At sea sometimes as long as three months, our crew’s really most incessant fighting wasn’t of enemy aerial bombers or submarines, but our fighting of sheer boredom. At Dad’s insistence, I’d learned to type in high school, and my most precious shipboard possession was my portable typewriter. I wrote letters to everyone I could think of. And I read every book in the ship’s small library or that was owned and loaned by shipmates; from boyhood, I’d loved reading, especially stories of adventure. Having read everything on board a third time, I guess simply in frustration I decided I’d try writing some stories myself. The idea that one could roll a blank sheet of paper into a typewriter and write something on it that other people would care to read challenged, intrigued, exhilarated me—and does to this day. I don’t know what else motivated and sustained me through trying to write, every single night, seven nights a week—mailing off my efforts to magazines and collecting literally hundreds of their rejection slips—across the next eight years before my first story was bought.
After the war, with one or another editor accepting a story now or then, the U. S. Coast Guard’s hierarchy created for me a new rating—“journalist.” Writing every hour I could, I got published more; finally in 1959 at age thirty-seven, I’d been in the service for twenty years, making me eligible to retire, which I did, determined to try now for a new career as a full-time writer.
At first I sold some articles to men’s adventure magazines, mostly about historic maritime dramas, because I love the sea. Then Reader’s Digest began giving me assignments to write mostly biographical stories of people who’d had dramatic experiences or lived exciting lives.
Then, in 1962, I happened to record a conversation with famous jazz trumpeter Miles Davis that became the first of the “ Playboy Interviews.” Among my subsequent interview subjects was the then-Nation of Islam spokesman Malcolm X. A publisher reading the interview asked for a book portraying his life. Malcolm X asked me to work with him as his collaborator, and I did. The next year was mostly spent intensively interviewing him, then the next year in actually writing The Autobiography of Malcolm X, which, as he had predicted, he hadn’t lived to read, for he was assassinated about two weeks after the manuscript was finished.

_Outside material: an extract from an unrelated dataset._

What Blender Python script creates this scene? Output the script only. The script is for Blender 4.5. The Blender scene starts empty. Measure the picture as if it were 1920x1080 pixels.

Soon, a magazine sent me on an assignment to London. Between appointments, utterly fascinated with a wealth of history everywhere, I missed scarcely a guided tour anywhere within London’s area during the next several days. Poking about one day in the British Museum, I found myself looking at something I’d heard of vaguely: the Rosetta Stone. I don’t know why, it just about entranced me. I got a book there in the museum library to learn more about it.
Discovered in the Nile delta, I learned, the stone’s face had chiseled into it three separate texts: one in known Greek characters, the second in a then-unknown set of characters, the third in the ancient hieroglyphics, which it had been assumed no one ever would be able to translate. But a French scholar, Jean Champollion, successively matched, character for character, both the unknown text and the hieroglyphics with the known Greek text, and he offered a thesis that the texts read the same. Essentially, he had cracked the mystery of the previously undeciphered hieroglyphics in which much of mankind’s earliest history was recorded.
The key that had unlocked a door into the past fascinated me. I seemed to feel it had some special personal significance, but I couldn’t imagine what. It was on a plane returning to the United States when an idea hit me. Using language chiseled into stone, the French scholar had deciphered a historic unknown by matching it with that which was known. That presented me a rough analogy: In the oral history that Grandma, Aunt Liz, Aunt Plus, Cousin Georgia, and the others had always told on the boyhood Henning front porch, I had an unknown quotient in those strange words or sounds passed on by the African. I got to thinking about them: “Kin-tay,” he had said, was his name. “ Ko ” he had called a guitar. “Kamby Bolongo” he had called a river in Virginia. They were mostly sharp, angular sounds, with k predominating. These sounds probably had undergone some changes across the generations of being passed down, yet unquestionably they represented phonetic snatches of whatever was the specific tongue spoken by my African ancestor who was a family legend. My plane from London was circling to land at New York with me wondering: What specific African tongue was it? Was there any way in the world that maybe I could find out?
Now over thirty years later the sole surviving one of the old ladies who had talked the family narrative on the Henning front porch was the youngest among them, Cousin Georgia Anderson. Grandma was gone, and all of the others too. In her eighties now, Cousin Georgia lived with her son and daughter, Floyd Anderson and Bea Neely, at 1200 Everett Avenue, Kansas City, Kansas. I hadn’t seen her since my frequent visits there of a few years before, then to offer what help I could to my politically oriented brother, George. Successively out of the U. S. Army Air Force, Morehouse College, then the University of Arkansas Law School, George was hotly campaigning to become a Kansas state senator. The night of his victory party, laughter flourished that actually why he’d won was . . . Cousin Georgia. Having repetitively heard her campaign director son, Floyd, tell people of George’s widely recognized integrity, our beloved gray, bent, feisty Cousin Georgia had taken to the local sidewalks. Rapping her walking cane at people’s doors, she had thrust before their startled faces a picture of her grandnephew candidate, declaring, “Dat boy got mo’’teggity dan you can shake a stick at!”